I am a Malaysian citizen. I acquired a property in March 2010 and
will be disposing of the property in 2014. The sale andpurchase
agreement to effect the disposal has just been signed on Sept 21, 2014.
What is my real property gains tax (RPGT) obligation and what else do I
need to be aware of in view of the recent Budget 2015 announcement?
As the disposal is in the fifth year, the gain will be subject to
RPGT at the rate of 15%. In addition, the buyer is required under law to
retain 2% of the total value of the purchase price and pay it to the
Government within 60 days.
Once the RPGT return is submitted, any underpayment or overpayment
(between the 2% retained by the buyer and the actual RPGT payable) will
be payable by you or refunded to you.
For example, if you acquired the property at RM350,000 and sold it
for RM540,000 (assuming there are no other costs involved), the RPGT
will be RM28,500 (15% of the gain of RM190,000). The buyer would have
retained and paid RM10,800 (2% of the purchase price of RM540,000) to
the Government. As such, you would need to pay the balance of RM17,700
(RM28,500 less RM10,800) once the Notice of Assessment is issued to you.

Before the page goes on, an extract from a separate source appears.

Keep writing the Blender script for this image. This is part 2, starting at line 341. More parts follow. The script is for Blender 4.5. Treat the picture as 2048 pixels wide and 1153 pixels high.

Following the recent Budget announcement, with effect from Jan 1,
2015, the buyer has to retain 3% (as opposed to 2% currently) of the
total value of the purchase price and pay it to the Government. In
addition, RPGT will come under the Self-Assessment System from the year
2016 onwards.
This means that under the Self-Assessment System, the seller will
need to pay the balance RPGT, i.e. the difference between the RPGT
liability and the 3% retained for remittance to the Government once the
disposal is completed and not at the point when the Notice of Assessment
is issued (which is the current practice).